Auch wenn Malin lange ein Geheimnis aus ihrem Geschlecht gemacht hat (sie lag immer „ungünstig“ bei den Ultraschalluntersuchungen). Wusste ich insgeheim, dass ich erneut eine Tochter bekommen würde. Naja, eigentlich habe ich viel mehr gehofft zu wissen, dass Luna eine Schwester bekommen würde. Denn wie Luna und Malin haben auch mein Bruder und ich einen sehr geringen Altersunterschied zueinander. Und meine Kindheit war vom Nacheifern und Spielen mit meinem Bruder geprägt. Mein Bruder wurde zu meiner wichtigsten Bezugsperson und gab mir immer viel Sicherheit. Außerdem können ältere gleichgeschlechtliche Geschwister oft die wichtigsten Fragen des jüngeren beantworten.

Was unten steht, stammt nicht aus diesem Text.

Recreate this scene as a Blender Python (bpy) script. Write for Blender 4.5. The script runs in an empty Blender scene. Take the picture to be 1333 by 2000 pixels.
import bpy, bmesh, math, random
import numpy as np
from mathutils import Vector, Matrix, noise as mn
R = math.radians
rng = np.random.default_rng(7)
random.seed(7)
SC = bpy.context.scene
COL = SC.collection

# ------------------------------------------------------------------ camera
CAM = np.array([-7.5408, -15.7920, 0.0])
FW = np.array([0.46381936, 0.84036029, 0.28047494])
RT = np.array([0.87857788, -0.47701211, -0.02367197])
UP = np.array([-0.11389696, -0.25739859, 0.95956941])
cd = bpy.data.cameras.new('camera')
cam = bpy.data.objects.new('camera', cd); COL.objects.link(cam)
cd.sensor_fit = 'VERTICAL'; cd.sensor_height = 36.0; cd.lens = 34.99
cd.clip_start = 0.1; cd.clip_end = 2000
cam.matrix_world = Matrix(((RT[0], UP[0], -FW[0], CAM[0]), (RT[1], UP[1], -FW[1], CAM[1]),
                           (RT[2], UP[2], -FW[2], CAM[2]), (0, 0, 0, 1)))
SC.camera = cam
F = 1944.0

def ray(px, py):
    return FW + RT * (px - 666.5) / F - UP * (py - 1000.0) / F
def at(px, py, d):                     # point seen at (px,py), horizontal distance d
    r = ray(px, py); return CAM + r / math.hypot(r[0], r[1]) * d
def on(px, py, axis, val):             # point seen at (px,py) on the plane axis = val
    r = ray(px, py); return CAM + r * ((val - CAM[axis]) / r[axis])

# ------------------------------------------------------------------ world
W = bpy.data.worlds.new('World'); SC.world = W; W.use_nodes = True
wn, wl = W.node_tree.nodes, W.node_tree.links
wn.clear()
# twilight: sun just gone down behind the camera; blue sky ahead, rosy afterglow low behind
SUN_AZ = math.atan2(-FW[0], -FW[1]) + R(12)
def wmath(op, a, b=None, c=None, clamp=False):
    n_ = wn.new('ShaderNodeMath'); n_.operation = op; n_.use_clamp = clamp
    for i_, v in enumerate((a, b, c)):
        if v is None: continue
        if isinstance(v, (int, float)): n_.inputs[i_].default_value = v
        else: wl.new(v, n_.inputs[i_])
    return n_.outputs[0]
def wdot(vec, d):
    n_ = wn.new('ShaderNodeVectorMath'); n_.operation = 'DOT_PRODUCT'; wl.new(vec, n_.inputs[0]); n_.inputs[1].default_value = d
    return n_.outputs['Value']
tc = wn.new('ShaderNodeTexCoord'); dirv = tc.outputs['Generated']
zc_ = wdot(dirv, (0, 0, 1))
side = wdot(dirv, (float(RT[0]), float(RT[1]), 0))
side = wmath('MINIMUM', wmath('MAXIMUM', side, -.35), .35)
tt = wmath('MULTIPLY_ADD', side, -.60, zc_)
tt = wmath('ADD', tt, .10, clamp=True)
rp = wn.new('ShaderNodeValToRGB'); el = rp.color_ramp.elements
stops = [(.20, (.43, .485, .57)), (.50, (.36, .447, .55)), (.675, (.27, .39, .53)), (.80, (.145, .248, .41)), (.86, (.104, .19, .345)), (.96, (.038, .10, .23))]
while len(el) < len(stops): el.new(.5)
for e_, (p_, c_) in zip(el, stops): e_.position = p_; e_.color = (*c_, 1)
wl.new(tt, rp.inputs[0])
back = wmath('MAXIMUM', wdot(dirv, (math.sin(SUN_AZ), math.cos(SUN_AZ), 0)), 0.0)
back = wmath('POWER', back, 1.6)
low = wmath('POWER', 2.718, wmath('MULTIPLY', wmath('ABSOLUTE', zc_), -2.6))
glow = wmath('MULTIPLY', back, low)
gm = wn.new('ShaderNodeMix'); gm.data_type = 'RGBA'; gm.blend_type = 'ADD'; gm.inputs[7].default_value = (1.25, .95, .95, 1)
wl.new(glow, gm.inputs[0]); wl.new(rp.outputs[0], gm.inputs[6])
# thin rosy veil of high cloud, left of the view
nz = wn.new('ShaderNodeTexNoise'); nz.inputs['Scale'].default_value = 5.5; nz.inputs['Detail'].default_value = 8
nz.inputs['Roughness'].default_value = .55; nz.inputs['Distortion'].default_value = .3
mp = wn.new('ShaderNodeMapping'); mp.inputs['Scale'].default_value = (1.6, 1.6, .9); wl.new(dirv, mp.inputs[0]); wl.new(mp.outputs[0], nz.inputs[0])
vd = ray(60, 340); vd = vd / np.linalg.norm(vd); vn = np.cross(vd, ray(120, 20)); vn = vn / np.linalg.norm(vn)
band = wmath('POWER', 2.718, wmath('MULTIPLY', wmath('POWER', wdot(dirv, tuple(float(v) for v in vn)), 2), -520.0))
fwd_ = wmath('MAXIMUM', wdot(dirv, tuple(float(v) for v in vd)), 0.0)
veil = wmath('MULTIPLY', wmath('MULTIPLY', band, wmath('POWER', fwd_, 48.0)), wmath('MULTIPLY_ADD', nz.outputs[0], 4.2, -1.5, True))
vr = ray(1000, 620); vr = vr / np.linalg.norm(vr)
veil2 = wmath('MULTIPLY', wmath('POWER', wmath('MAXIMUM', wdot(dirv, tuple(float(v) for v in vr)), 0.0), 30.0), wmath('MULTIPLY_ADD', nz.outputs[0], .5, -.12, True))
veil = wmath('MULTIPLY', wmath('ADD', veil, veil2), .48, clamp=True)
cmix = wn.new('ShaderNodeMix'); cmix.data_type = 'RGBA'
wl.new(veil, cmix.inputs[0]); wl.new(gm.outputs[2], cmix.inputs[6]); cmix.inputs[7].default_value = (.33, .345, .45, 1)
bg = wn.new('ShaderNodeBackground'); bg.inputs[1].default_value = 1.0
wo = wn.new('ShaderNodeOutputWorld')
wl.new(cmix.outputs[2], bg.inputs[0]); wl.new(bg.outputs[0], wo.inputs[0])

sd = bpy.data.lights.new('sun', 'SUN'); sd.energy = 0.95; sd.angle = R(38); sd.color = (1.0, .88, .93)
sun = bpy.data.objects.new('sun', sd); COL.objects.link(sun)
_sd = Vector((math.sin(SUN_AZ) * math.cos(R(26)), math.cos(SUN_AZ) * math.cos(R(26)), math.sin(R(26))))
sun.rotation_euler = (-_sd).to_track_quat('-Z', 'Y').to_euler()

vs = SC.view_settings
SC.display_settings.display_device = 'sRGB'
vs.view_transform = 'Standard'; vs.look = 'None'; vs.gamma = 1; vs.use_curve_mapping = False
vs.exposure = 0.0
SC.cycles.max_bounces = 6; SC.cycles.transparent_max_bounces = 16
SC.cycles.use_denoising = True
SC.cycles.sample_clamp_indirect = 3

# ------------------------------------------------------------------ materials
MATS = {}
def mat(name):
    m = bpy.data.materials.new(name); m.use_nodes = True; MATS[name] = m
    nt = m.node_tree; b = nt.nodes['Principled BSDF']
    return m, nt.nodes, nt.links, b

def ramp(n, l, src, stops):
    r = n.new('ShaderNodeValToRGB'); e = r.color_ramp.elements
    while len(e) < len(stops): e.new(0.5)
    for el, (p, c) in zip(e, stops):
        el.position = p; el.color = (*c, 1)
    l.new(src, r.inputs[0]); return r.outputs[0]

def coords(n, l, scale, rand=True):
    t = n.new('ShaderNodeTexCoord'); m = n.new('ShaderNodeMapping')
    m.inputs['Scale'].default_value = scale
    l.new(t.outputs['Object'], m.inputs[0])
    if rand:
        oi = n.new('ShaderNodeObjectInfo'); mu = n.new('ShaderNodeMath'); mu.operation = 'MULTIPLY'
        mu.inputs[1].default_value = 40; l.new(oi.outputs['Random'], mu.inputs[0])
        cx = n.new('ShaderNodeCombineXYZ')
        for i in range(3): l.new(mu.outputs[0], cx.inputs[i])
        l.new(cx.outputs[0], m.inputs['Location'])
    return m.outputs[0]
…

Malin wünsche ich das Gleiche.

Ich habe keine Ahnung, wovon du sprichst

Zwar bin ich wohl dem ein oder anderen Drama, das Jungs so mit nach Hause bringen entgangen, jedoch weiß ich ganz genau, dass ich nichts zu lachen haben werde, wenn eine und später dann beide Töchter in die Pubertät kommen. Schon heute kann ich hin und wieder die eine oder andere Anwandlung von Luna nicht nachvollziehen. Anne lächelt dann immer wissend und übernimmt in solchen Situationen das Ruder.

Der Tag, an dem ich vor meiner Tochter sitzen werde und mir denke „Ich habe keine Ahnung, wovon du sprichst“ wird unausweichlich kommen. Ich werde mir dann alle Mühe geben, mit gutem Rat zur Stelle zu sein.

Hoffentlich ist Anne dann in der Nähe.